(Scripts that build scenes)
##########
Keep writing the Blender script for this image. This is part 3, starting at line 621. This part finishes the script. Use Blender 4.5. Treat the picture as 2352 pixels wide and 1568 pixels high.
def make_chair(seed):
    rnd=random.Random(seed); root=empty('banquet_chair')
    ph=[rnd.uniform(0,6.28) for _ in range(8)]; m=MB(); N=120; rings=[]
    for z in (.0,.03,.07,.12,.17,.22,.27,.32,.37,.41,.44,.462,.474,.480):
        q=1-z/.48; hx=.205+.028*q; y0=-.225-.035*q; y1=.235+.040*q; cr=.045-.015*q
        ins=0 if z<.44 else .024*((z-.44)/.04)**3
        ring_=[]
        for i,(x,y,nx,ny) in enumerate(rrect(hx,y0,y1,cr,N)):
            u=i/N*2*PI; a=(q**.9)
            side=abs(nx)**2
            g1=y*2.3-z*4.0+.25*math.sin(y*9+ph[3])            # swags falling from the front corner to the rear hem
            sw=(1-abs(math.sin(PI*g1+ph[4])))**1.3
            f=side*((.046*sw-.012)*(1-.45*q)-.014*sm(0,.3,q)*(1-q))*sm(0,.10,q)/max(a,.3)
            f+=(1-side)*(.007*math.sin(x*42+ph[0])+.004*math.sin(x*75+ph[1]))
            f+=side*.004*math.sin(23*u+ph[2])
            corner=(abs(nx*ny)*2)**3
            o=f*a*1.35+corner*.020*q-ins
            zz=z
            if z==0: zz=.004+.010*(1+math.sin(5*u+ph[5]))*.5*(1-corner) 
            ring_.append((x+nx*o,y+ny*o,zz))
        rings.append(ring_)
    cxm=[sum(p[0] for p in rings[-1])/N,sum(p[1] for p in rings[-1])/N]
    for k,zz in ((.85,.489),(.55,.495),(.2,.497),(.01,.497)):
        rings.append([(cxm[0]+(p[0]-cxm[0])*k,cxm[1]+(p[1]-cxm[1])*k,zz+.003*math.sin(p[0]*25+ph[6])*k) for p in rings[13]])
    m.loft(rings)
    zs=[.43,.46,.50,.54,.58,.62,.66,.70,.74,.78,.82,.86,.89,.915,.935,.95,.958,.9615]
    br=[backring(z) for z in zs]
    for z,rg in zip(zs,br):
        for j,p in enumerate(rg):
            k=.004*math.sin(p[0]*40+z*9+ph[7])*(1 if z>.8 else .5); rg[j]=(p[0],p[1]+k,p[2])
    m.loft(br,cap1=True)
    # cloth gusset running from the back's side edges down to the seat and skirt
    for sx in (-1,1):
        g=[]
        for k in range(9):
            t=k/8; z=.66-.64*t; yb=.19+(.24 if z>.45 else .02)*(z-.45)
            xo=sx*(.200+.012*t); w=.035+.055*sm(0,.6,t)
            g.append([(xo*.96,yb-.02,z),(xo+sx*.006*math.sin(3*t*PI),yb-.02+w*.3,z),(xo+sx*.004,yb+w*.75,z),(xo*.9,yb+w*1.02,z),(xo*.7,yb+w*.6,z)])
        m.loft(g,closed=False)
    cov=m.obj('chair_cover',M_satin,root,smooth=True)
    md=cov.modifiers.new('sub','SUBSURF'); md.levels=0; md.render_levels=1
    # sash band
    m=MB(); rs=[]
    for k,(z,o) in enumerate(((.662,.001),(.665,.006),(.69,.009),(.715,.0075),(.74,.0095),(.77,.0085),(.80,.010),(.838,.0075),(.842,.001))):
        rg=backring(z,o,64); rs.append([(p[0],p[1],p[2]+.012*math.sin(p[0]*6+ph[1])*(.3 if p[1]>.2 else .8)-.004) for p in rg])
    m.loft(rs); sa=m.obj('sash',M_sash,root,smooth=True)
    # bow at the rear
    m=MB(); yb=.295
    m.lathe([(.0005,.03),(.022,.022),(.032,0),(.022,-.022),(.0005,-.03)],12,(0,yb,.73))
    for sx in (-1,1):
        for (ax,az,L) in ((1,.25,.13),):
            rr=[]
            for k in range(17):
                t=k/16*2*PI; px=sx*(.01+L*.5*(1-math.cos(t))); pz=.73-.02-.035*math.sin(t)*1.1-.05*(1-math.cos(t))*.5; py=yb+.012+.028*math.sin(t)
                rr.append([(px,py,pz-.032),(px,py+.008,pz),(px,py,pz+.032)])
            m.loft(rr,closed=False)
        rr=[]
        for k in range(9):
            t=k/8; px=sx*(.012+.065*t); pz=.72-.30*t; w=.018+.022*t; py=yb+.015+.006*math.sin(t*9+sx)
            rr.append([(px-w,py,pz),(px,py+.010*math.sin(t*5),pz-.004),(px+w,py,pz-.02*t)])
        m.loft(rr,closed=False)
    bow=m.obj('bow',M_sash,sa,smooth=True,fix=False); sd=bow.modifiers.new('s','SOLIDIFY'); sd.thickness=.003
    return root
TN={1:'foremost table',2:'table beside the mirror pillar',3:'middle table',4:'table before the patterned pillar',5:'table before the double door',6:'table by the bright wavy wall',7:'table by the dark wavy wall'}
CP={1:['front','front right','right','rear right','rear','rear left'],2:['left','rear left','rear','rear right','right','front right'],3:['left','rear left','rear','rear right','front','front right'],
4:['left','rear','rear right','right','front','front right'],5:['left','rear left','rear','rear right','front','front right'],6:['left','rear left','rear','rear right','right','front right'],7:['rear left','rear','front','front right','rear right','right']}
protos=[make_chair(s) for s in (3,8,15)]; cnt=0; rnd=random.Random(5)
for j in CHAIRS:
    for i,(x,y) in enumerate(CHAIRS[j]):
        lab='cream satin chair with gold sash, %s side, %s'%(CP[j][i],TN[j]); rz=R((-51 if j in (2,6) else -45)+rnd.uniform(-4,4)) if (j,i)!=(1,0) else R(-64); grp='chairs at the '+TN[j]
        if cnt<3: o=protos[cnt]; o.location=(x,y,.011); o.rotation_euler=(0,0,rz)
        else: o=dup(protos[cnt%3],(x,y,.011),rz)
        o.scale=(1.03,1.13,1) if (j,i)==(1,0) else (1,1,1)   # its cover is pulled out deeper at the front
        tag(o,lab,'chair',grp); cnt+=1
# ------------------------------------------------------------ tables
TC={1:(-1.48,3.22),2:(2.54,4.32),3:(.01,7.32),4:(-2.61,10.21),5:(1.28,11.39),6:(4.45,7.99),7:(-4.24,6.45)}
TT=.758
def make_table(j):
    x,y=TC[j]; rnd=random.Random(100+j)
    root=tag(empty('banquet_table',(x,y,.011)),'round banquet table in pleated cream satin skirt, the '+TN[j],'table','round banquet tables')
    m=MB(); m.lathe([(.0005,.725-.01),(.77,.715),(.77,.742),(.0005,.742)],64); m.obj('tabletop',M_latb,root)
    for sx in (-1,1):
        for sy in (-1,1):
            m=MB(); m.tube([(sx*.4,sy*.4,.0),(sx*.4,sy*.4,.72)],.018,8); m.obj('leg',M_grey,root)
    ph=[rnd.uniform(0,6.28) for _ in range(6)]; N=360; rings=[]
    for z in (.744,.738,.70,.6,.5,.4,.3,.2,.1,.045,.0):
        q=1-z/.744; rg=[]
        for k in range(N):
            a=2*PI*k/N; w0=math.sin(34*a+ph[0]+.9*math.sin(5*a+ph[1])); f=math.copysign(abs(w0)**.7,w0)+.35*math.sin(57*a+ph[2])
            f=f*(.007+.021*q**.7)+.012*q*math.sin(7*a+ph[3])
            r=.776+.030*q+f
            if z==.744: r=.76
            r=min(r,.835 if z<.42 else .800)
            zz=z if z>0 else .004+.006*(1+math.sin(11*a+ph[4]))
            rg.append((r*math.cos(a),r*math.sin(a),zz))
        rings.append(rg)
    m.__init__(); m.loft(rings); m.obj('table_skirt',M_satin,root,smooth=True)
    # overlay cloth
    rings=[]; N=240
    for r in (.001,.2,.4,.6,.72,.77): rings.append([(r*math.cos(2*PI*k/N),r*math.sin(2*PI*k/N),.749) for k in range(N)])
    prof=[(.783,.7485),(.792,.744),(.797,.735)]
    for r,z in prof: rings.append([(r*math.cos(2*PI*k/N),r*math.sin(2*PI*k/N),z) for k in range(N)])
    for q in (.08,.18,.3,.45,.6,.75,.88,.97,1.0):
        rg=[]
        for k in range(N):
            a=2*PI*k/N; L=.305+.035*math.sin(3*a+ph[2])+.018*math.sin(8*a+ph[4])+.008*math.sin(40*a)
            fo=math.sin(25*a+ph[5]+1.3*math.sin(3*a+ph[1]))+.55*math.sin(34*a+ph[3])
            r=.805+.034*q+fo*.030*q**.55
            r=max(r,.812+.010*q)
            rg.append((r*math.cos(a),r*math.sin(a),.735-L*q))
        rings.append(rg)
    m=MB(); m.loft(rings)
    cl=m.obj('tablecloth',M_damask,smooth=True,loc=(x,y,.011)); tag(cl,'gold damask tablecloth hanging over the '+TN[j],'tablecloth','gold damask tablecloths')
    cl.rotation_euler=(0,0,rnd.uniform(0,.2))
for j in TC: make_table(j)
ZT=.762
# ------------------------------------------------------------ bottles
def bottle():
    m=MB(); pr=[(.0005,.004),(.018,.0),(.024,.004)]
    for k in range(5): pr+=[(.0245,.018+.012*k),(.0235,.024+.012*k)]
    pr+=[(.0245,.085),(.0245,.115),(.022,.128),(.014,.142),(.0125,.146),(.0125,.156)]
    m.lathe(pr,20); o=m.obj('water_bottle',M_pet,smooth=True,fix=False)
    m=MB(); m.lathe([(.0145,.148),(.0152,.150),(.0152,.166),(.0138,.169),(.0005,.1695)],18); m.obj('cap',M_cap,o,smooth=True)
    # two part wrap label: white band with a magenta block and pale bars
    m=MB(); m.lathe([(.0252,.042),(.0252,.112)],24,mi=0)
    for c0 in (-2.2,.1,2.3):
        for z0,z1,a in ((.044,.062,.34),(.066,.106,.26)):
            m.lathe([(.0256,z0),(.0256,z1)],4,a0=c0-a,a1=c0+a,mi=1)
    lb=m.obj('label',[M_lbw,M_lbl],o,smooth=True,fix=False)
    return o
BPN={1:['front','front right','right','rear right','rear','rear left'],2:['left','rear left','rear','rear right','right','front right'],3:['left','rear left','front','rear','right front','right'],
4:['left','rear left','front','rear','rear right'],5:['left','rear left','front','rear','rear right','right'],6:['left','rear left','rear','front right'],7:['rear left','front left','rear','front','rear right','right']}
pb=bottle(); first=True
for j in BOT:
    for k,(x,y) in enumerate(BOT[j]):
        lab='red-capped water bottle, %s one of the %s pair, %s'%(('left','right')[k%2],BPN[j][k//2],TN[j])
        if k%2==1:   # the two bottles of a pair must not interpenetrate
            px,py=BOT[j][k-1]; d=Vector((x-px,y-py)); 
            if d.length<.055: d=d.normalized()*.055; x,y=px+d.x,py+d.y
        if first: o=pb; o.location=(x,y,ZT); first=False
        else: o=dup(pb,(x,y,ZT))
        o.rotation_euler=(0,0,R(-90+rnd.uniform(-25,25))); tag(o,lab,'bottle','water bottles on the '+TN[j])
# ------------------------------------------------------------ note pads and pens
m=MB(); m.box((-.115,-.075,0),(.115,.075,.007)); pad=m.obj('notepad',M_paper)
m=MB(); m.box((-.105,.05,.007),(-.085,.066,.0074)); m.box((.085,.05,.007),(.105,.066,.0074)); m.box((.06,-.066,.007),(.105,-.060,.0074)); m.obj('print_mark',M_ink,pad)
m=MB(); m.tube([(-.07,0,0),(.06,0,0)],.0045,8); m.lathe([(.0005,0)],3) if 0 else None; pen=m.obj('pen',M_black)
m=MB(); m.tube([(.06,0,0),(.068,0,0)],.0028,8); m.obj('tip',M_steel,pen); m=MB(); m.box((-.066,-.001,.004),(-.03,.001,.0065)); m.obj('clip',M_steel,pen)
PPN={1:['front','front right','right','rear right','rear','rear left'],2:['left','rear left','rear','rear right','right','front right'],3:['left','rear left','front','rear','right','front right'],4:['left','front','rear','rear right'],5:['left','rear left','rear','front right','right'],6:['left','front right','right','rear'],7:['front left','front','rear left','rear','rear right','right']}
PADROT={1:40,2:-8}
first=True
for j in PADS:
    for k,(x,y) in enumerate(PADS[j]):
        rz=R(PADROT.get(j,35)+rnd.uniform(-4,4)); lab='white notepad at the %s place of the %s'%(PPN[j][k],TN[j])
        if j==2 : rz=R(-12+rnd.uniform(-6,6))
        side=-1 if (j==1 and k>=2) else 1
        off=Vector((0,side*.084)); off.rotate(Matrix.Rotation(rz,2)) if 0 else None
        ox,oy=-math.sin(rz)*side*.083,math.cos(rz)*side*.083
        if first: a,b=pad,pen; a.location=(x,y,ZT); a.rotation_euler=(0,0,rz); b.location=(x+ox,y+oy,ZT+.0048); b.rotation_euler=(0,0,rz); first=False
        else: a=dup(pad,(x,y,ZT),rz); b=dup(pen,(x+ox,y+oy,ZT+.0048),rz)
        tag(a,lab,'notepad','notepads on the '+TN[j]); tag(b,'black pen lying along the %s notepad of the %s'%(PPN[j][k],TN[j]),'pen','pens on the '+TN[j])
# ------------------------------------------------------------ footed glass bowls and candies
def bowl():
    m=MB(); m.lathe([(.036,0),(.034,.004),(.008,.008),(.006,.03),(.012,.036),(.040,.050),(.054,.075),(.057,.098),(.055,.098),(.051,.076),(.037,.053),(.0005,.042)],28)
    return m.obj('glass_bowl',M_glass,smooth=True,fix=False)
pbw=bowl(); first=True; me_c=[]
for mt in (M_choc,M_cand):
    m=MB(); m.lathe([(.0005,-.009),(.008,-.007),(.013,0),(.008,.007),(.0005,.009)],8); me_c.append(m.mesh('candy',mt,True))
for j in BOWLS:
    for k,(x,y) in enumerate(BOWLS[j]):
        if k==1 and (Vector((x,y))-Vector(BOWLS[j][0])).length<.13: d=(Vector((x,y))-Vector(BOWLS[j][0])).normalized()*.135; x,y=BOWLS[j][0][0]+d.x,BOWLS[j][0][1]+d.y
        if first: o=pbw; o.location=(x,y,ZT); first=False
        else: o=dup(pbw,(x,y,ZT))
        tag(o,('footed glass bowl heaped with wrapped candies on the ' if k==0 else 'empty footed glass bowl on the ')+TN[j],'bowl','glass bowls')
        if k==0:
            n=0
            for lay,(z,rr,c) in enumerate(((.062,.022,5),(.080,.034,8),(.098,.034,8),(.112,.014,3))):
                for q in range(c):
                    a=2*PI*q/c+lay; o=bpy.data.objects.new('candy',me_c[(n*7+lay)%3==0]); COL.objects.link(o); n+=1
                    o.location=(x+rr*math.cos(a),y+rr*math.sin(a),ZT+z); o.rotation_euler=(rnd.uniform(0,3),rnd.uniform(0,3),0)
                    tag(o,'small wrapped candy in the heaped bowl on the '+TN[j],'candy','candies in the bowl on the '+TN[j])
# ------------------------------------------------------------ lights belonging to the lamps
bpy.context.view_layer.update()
##########
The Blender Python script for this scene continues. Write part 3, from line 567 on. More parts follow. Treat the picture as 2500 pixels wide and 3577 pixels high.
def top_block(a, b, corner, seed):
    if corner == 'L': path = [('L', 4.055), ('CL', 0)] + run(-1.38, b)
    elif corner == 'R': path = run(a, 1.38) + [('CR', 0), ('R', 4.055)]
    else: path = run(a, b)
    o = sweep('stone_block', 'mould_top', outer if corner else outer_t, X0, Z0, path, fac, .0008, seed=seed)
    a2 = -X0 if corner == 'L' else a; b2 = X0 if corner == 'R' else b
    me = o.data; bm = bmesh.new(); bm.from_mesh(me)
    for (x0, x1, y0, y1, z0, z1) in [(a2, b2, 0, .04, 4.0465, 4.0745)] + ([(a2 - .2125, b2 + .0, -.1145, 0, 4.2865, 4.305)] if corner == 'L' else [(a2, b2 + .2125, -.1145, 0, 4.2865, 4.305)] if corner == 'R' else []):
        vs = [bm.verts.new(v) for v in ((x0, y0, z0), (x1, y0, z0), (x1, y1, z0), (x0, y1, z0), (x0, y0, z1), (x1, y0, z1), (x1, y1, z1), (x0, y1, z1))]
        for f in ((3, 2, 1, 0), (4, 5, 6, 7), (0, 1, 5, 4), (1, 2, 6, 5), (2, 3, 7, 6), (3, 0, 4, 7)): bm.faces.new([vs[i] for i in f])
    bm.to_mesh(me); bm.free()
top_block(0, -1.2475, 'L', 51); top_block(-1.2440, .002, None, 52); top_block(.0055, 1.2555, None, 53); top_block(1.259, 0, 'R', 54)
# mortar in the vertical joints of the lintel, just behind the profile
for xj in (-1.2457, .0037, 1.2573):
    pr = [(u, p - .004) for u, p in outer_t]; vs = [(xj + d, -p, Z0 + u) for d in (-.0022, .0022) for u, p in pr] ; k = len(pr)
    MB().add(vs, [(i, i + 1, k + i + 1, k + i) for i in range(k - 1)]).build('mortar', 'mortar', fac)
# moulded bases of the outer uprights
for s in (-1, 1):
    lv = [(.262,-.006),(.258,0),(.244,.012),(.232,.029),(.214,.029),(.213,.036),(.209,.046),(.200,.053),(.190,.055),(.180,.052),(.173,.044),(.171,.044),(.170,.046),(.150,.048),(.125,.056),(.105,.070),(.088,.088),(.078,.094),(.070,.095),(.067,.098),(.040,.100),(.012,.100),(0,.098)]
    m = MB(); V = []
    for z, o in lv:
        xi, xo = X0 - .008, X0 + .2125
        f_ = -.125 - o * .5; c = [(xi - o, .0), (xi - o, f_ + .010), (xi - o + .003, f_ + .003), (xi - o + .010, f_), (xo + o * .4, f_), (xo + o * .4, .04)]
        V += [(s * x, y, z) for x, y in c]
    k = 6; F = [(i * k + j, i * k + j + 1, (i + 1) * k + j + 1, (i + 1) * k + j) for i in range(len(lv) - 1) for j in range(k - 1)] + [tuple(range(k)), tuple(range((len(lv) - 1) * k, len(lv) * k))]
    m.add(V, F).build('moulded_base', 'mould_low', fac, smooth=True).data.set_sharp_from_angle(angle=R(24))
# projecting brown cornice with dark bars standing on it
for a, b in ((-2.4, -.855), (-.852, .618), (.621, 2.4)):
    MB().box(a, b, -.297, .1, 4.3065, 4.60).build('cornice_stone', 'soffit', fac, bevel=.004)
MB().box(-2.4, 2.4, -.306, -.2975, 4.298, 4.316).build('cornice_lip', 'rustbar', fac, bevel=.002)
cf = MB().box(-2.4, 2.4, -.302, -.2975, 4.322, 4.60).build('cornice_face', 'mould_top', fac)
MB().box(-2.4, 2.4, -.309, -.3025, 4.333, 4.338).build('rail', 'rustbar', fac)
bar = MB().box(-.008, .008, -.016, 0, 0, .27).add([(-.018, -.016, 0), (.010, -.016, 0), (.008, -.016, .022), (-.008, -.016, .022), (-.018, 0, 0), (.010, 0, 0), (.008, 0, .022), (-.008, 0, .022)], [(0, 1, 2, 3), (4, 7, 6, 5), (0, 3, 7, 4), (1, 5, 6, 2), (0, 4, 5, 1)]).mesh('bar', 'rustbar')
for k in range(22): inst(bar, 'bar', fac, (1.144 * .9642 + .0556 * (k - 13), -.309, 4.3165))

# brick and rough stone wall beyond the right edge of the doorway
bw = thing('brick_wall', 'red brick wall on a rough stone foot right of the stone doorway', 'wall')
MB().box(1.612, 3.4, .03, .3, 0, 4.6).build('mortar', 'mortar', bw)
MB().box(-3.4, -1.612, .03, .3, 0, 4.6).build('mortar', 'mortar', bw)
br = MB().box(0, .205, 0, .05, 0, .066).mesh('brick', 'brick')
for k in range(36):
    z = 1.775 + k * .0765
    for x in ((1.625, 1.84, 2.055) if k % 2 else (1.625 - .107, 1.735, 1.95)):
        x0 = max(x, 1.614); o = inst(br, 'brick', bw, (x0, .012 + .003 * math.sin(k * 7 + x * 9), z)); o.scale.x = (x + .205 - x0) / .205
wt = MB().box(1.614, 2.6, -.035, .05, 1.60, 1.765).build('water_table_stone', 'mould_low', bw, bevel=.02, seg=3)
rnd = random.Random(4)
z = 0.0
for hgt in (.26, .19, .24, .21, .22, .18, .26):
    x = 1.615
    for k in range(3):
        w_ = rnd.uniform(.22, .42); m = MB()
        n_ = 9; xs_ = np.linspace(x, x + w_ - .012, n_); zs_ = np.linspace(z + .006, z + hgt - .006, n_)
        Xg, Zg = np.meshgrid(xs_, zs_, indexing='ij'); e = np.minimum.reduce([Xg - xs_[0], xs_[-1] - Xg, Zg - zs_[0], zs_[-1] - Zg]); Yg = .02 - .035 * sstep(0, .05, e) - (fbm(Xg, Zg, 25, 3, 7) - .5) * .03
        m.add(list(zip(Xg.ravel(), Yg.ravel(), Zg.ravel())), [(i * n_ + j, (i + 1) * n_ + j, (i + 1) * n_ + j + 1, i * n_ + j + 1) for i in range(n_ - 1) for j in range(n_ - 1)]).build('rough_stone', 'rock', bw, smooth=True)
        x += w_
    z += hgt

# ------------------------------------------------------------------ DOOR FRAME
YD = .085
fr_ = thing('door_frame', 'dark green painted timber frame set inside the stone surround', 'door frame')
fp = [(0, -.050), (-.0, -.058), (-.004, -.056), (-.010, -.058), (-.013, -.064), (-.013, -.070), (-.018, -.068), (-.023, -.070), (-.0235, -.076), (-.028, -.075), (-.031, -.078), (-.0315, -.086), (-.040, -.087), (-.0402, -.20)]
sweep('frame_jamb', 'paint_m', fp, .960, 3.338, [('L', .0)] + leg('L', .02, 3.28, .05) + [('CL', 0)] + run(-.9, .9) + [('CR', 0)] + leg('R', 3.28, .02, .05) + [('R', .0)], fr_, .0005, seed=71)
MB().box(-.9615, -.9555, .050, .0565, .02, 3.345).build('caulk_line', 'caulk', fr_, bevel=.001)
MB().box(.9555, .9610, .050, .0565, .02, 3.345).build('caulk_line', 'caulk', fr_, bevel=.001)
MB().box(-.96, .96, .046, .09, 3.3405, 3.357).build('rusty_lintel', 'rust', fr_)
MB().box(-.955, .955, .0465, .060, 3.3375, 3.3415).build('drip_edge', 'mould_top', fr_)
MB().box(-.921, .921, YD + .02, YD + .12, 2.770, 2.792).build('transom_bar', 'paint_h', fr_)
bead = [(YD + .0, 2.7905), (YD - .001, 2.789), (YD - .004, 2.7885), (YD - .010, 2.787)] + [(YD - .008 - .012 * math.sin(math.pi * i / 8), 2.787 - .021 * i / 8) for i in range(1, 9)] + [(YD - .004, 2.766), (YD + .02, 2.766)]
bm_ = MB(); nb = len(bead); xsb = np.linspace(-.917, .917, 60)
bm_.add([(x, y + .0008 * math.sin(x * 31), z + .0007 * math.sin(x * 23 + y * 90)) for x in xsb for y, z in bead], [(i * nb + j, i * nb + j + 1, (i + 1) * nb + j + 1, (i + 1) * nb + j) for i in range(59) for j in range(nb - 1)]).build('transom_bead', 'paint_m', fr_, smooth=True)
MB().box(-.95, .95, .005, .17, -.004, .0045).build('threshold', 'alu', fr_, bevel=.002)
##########
- **WRITTEN INSTRUCTION**: Repeat, exactly as they stand above, the lines from the line with "for a, b in" to the line with "for k in range(22): inst(bar, 'bar', fac, (1.144", both lines included.

- **SOLUTION**:
for a, b in ((-2.4, -.855), (-.852, .618), (.621, 2.4)):
    MB().box(a, b, -.297, .1, 4.3065, 4.60).build('cornice_stone', 'soffit', fac, bevel=.004)
MB().box(-2.4, 2.4, -.306, -.2975, 4.298, 4.316).build('cornice_lip', 'rustbar', fac, bevel=.002)
cf = MB().box(-2.4, 2.4, -.302, -.2975, 4.322, 4.60).build('cornice_face', 'mould_top', fac)
MB().box(-2.4, 2.4, -.309, -.3025, 4.333, 4.338).build('rail', 'rustbar', fac)
bar = MB().box(-.008, .008, -.016, 0, 0, .27).add([(-.018, -.016, 0), (.010, -.016, 0), (.008, -.016, .022), (-.008, -.016, .022), (-.018, 0, 0), (.010, 0, 0), (.008, 0, .022), (-.008, 0, .022)], [(0, 1, 2, 3), (4, 7, 6, 5), (0, 3, 7, 4), (1, 5, 6, 2), (0, 4, 5, 1)]).mesh('bar', 'rustbar')
for k in range(22): inst(bar, 'bar', fac, (1.144 * .9642 + .0556 * (k - 13), -.309, 4.3165))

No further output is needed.